Material provided
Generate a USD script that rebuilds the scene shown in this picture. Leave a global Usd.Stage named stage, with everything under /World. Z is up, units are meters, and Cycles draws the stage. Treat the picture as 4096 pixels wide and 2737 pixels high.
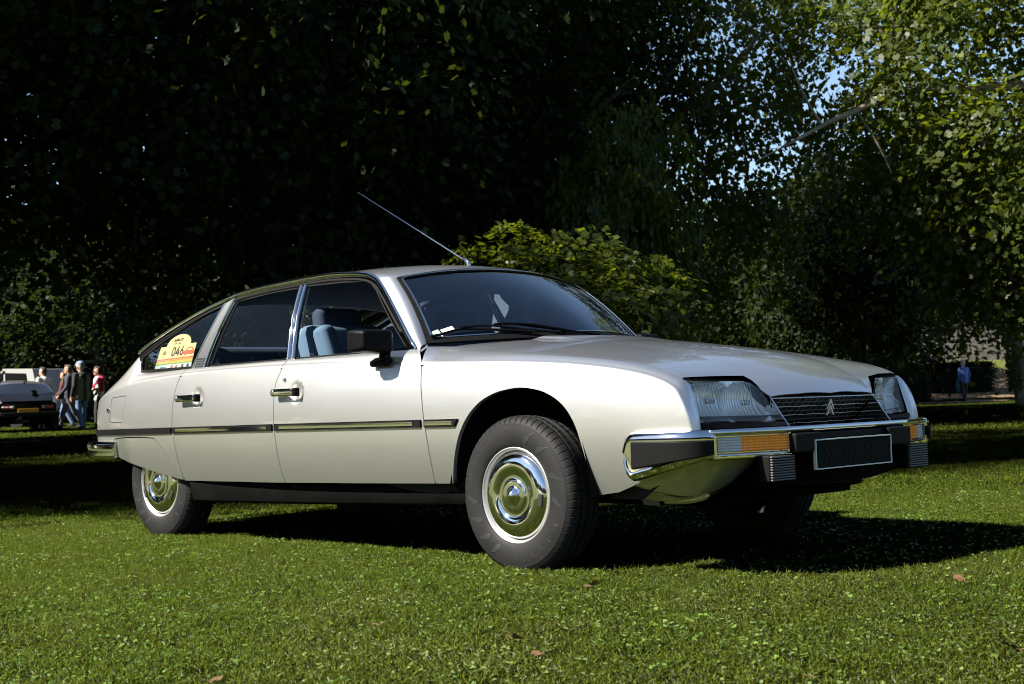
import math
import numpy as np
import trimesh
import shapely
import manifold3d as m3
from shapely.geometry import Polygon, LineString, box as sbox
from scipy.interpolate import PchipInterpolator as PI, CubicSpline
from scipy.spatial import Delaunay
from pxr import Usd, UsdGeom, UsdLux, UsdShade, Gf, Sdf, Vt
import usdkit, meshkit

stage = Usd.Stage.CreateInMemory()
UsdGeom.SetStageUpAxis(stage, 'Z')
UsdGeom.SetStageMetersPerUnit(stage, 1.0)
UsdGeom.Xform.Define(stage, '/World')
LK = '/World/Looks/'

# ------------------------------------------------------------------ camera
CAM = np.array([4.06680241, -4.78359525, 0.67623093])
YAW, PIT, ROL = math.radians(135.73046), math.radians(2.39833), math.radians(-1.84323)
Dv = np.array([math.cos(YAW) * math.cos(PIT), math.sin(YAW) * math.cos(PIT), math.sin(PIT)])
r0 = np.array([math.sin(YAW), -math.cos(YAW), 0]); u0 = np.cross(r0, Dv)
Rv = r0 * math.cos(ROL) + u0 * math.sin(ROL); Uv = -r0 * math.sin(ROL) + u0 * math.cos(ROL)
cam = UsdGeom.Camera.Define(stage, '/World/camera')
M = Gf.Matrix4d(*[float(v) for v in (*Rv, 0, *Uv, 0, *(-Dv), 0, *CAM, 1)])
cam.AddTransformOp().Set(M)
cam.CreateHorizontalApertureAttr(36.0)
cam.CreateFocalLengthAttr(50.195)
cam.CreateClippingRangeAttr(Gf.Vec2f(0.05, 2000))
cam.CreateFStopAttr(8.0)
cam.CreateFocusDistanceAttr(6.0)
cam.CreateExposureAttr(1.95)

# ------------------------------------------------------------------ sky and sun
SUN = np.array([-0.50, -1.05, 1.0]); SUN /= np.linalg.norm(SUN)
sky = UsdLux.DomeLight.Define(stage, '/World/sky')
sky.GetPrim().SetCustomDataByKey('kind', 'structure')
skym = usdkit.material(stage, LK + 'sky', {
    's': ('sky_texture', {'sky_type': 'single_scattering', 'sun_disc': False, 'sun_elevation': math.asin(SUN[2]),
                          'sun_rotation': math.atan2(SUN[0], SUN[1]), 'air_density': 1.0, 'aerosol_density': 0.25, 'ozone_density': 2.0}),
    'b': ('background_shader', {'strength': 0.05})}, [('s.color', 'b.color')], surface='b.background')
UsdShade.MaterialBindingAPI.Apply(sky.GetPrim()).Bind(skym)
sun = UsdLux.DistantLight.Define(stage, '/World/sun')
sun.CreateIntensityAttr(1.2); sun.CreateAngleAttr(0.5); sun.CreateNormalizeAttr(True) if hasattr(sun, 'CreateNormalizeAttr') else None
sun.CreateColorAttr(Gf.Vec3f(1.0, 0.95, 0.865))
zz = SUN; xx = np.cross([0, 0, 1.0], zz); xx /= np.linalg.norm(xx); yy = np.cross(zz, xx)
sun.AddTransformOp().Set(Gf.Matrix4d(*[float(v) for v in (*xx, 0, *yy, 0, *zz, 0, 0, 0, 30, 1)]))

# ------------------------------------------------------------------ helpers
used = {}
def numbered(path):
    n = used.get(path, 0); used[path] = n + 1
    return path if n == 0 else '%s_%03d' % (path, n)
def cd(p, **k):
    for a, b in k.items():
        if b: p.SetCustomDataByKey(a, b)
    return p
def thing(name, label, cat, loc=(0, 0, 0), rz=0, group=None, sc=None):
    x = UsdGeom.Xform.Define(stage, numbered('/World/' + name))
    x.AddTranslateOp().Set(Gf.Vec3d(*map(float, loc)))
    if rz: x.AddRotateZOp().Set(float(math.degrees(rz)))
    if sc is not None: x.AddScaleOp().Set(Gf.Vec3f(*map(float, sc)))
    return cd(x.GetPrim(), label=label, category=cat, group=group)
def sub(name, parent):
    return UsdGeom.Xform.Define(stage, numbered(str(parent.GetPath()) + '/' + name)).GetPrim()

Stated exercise
Return the full material word for word. Do not include the pictures.

Exercise output
Generate a USD script that rebuilds the scene shown in this picture. Leave a global Usd.Stage named stage, with everything under /World. Z is up, units are meters, and Cycles draws the stage. Treat the picture as 4096 pixels wide and 2737 pixels high.
import math
import numpy as np
import trimesh
import shapely
import manifold3d as m3
from shapely.geometry import Polygon, LineString, box as sbox
from scipy.interpolate import PchipInterpolator as PI, CubicSpline
from scipy.spatial import Delaunay
from pxr import Usd, UsdGeom, UsdLux, UsdShade, Gf, Sdf, Vt
import usdkit, meshkit

stage = Usd.Stage.CreateInMemory()
UsdGeom.SetStageUpAxis(stage, 'Z')
UsdGeom.SetStageMetersPerUnit(stage, 1.0)
UsdGeom.Xform.Define(stage, '/World')
LK = '/World/Looks/'

# ------------------------------------------------------------------ camera
CAM = np.array([4.06680241, -4.78359525, 0.67623093])
YAW, PIT, ROL = math.radians(135.73046), math.radians(2.39833), math.radians(-1.84323)
Dv = np.array([math.cos(YAW) * math.cos(PIT), math.sin(YAW) * math.cos(PIT), math.sin(PIT)])
r0 = np.array([math.sin(YAW), -math.cos(YAW), 0]); u0 = np.cross(r0, Dv)
Rv = r0 * math.cos(ROL) + u0 * math.sin(ROL); Uv = -r0 * math.sin(ROL) + u0 * math.cos(ROL)
cam = UsdGeom.Camera.Define(stage, '/World/camera')
M = Gf.Matrix4d(*[float(v) for v in (*Rv, 0, *Uv, 0, *(-Dv), 0, *CAM, 1)])
cam.AddTransformOp().Set(M)
cam.CreateHorizontalApertureAttr(36.0)
cam.CreateFocalLengthAttr(50.195)
cam.CreateClippingRangeAttr(Gf.Vec2f(0.05, 2000))
cam.CreateFStopAttr(8.0)
cam.CreateFocusDistanceAttr(6.0)
cam.CreateExposureAttr(1.95)

# ------------------------------------------------------------------ sky and sun
SUN = np.array([-0.50, -1.05, 1.0]); SUN /= np.linalg.norm(SUN)
sky = UsdLux.DomeLight.Define(stage, '/World/sky')
sky.GetPrim().SetCustomDataByKey('kind', 'structure')
skym = usdkit.material(stage, LK + 'sky', {
    's': ('sky_texture', {'sky_type': 'single_scattering', 'sun_disc': False, 'sun_elevation': math.asin(SUN[2]),
                          'sun_rotation': math.atan2(SUN[0], SUN[1]), 'air_density': 1.0, 'aerosol_density': 0.25, 'ozone_density': 2.0}),
    'b': ('background_shader', {'strength': 0.05})}, [('s.color', 'b.color')], surface='b.background')
UsdShade.MaterialBindingAPI.Apply(sky.GetPrim()).Bind(skym)
sun = UsdLux.DistantLight.Define(stage, '/World/sun')
sun.CreateIntensityAttr(1.2); sun.CreateAngleAttr(0.5); sun.CreateNormalizeAttr(True) if hasattr(sun, 'CreateNormalizeAttr') else None
sun.CreateColorAttr(Gf.Vec3f(1.0, 0.95, 0.865))
zz = SUN; xx = np.cross([0, 0, 1.0], zz); xx /= np.linalg.norm(xx); yy = np.cross(zz, xx)
sun.AddTransformOp().Set(Gf.Matrix4d(*[float(v) for v in (*xx, 0, *yy, 0, *zz, 0, 0, 0, 30, 1)]))

# ------------------------------------------------------------------ helpers
used = {}
def numbered(path):
    n = used.get(path, 0); used[path] = n + 1
    return path if n == 0 else '%s_%03d' % (path, n)
def cd(p, **k):
    for a, b in k.items():
        if b: p.SetCustomDataByKey(a, b)
    return p
def thing(name, label, cat, loc=(0, 0, 0), rz=0, group=None, sc=None):
    x = UsdGeom.Xform.Define(stage, numbered('/World/' + name))
    x.AddTranslateOp().Set(Gf.Vec3d(*map(float, loc)))
    if rz: x.AddRotateZOp().Set(float(math.degrees(rz)))
    if sc is not None: x.AddScaleOp().Set(Gf.Vec3f(*map(float, sc)))
    return cd(x.GetPrim(), label=label, category=cat, group=group)
def sub(name, parent):
    return UsdGeom.Xform.Define(stage, numbered(str(parent.GetPath()) + '/' + name)).GetPrim()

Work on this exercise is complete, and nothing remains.